Pour Pierre Lévy, la couverture médiatico-politique relativement discrète du meurtre du directeur du Centre d’accueil des demandeurs d’asile de Pau s'explique par une crainte de «faire le jeu» du RN. Une méthode selon lui contre-productive.
Vendredi 19 février, un homme de nationalité soudanaise a poignardé le directeur du Centre d’accueil des demandeurs d’asile de Pau (CADA). La victime est décédée des suites de ses blessures. Le meurtrier, un migrant âgé de 38 ans, était venu armé d’un couteau. Appréhendé par la police, il a reconnu les faits et a été placé en détention.

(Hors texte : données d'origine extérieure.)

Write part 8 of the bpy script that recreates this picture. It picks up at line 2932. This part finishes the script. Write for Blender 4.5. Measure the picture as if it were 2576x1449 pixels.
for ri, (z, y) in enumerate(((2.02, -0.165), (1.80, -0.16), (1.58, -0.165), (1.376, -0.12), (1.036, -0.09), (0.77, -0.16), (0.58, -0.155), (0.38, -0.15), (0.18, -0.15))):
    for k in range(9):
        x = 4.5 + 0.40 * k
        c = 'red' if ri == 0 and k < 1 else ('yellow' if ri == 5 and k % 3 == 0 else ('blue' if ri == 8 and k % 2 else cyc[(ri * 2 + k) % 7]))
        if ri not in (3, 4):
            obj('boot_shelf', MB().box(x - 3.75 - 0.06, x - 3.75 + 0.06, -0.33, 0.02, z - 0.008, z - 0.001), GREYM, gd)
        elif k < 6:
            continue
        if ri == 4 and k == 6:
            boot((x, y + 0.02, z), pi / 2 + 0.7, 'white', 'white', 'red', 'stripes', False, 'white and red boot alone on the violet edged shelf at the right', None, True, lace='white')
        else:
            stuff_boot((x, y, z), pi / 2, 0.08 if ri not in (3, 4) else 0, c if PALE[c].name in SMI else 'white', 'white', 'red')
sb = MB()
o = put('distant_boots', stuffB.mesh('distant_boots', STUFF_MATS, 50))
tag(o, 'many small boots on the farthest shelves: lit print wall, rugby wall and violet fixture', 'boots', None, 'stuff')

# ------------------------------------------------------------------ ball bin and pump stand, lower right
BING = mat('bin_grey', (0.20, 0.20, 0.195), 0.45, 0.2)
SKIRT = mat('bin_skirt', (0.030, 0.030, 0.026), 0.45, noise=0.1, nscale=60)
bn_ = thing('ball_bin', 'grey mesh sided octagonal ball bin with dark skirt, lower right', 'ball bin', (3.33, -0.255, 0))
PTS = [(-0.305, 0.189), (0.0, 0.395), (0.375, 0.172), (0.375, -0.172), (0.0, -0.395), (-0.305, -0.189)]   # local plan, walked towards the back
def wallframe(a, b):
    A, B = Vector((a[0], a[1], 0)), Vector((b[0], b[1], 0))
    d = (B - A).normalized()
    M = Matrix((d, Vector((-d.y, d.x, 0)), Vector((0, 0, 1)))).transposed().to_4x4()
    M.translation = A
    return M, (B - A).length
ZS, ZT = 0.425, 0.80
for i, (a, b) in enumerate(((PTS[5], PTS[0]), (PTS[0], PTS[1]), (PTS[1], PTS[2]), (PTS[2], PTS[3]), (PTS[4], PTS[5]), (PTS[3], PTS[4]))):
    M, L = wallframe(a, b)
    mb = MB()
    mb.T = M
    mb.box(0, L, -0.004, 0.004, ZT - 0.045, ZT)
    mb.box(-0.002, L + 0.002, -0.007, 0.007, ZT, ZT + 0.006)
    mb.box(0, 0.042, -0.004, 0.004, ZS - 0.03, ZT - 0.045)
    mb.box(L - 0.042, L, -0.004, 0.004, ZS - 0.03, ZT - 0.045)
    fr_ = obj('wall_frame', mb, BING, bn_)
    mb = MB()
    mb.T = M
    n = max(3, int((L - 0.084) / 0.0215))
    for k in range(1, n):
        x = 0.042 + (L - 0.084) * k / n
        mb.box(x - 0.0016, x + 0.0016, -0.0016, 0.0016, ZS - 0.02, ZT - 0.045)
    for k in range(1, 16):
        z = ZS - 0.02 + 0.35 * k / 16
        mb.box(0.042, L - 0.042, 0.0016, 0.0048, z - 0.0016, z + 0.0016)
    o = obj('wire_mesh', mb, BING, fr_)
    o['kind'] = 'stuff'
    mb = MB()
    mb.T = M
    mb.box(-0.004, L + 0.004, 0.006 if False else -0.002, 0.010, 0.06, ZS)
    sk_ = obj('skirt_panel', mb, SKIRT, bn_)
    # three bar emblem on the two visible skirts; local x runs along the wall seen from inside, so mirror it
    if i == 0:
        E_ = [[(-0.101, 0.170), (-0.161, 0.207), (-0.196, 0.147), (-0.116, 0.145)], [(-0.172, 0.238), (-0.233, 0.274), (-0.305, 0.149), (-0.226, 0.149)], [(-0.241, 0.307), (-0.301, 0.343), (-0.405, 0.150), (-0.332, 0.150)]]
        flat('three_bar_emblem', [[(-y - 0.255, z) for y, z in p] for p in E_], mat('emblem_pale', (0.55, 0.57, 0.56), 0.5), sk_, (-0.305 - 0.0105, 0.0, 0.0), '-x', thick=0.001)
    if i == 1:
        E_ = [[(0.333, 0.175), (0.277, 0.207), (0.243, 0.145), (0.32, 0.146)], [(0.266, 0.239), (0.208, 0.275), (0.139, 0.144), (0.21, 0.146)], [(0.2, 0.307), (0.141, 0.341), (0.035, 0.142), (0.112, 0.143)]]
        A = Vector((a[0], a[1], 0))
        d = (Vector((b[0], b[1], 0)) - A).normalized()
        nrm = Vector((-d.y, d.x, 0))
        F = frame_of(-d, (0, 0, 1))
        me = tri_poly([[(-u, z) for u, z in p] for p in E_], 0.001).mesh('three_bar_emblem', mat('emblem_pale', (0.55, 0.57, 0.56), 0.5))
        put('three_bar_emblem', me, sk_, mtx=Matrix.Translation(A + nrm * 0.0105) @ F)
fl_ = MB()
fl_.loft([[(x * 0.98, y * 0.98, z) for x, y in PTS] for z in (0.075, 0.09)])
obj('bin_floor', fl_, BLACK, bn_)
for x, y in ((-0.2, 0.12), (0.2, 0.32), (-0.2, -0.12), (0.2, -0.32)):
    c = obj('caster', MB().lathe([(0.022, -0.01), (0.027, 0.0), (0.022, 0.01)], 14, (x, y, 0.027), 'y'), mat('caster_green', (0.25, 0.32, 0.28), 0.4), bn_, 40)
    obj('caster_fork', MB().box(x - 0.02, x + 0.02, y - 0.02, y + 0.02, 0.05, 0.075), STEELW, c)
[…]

L’émotion fut évidemment considérable parmi le personnel du centre.
L’auteur du meurtre était en passe de recevoir une injonction de quitter le territoire. Il avait un dossier judiciaire chargé pour plusieurs faits de violence. Il a affirmé craindre d’être expulsé vers son pays d’origine. Si l’on s’intéresse aux faits bruts, le commentaire qui s’impose à ce stade est le souhait que la justice suive son cours, sans faiblesse ni excès.
Mais si l’on examine la réception médiatique de l’événement, il n’est pas interdit d’être surpris. Certes, celui-ci n’a pas été passé sous silence. Mais tant la presse écrite nationale que les grandes chaînes ont fait preuve d’une certaine discrétion. Par exemple, le soir même, France 2 ne présentait le sujet qu’en seconde moitié de journal.
Le contraste est frappant si l’on compare à l’assassinat dont avaient été victimes, deux semaines plus tôt, deux employés du Pôle emploi de Valence. L’affaire avait alors fait les gros titres et les unes télévisées.
Surtout, on imagine sans peine la tempête qu’aurait déclenchée un tel drame si le demandeur d’asile avait été non l’auteur mais la victime – par exemple du fait du geste d’un militant d’extrême droite. Ou si c’était un tel activiste qui avait tué le malheureux responsable du CADA, qui plus est s’il avait expliqué son crime en jugeant les conditions d’accueil accordées aux réfugiés trop laxistes. Après tout, le meurtrier a justifié son geste en affirmant que son dossier avait été mal traité.
Un tel meurtre aurait alors – qui peut en douter ? – suscité une indignation générale de la classe politique. Des éditions spéciales se seraient succédé. D’aucuns auraient gravement pronostiqué le retour «des heures les plus sombres de notre histoire». Des appels à manifester se seraient multipliés, auxquels des membres du gouvernement auraient probablement contribué. Le président aurait sans doute saisi l’occasion d’une intervention solennelle.
Du reste, qui ne se souvient de l’onde de choc qui avait ébranlé l’Allemagne lorsqu’un militant de la mouvance néonazie avait abattu un haut fonctionnaire dans la ville de Kassel en juin 2019 ? Cérémonies officielles et hommage national avaient été organisés ; les plus hautes autorités de l’Etat avaient pointé la gravité de l’acte – à juste titre.
Chaque contexte est évidemment particulier, mais le contraste est tout de même saisissant. Le silence qui a rapidement recouvert le drame de Pau, après le déplacement express du ministre de l’Intérieur flanqué du maire de la ville, devrait laisser songeurs tous ceux que le deux poids, deux mesures insupporte.
L’explication d’une telle situation ne devrait en tout cas échapper à personne. Nul ne l’écrira explicitement, mais elle peut se formuler simplement : «Il ne faut pas faire le jeu de Marine Le Pen ».
Cette approche est tout à la fois inacceptable et stupide. Inacceptable parce que la vérité des faits et l’équilibre de leur traitement doivent primer sur toute autre considération ; stupide parce que ceux qui espèrent minorer l’influence du Rassemblement national en minimisant des faits dont on craint qu’il les exploite provoquent tout naturellement l’effet inverse.
Il suffit de se souvenir des graves incidents qui avaient marqué la nuit du 31 décembre 2015 à Cologne : plus de 1 200 plaintes avaient été déposées, dont environ 500 pour des agressions sexuelles ou viols survenus lors de rassemblements du réveillon dans la ville. La police régionale avait rapidement établi que les auteurs des faits étaient très majoritairement des migrants (ce qui ne signifie évidemment pas que les migrants soient majoritairement des agresseurs) ; mais elle avait fait le choix de dissimuler cette information – toujours avec l’idée de ne pas donner des arguments à l’extrême droite.
Forcément, la réalité avait fini par se faire jour. Le choc en retour, parmi la population, n’en avait été, logiquement, que plus violent. Moins de deux ans plus tard, ceux qu’on voulait marginaliser – en l’occurrence le parti AfD – devenaient le premier parti d’opposition.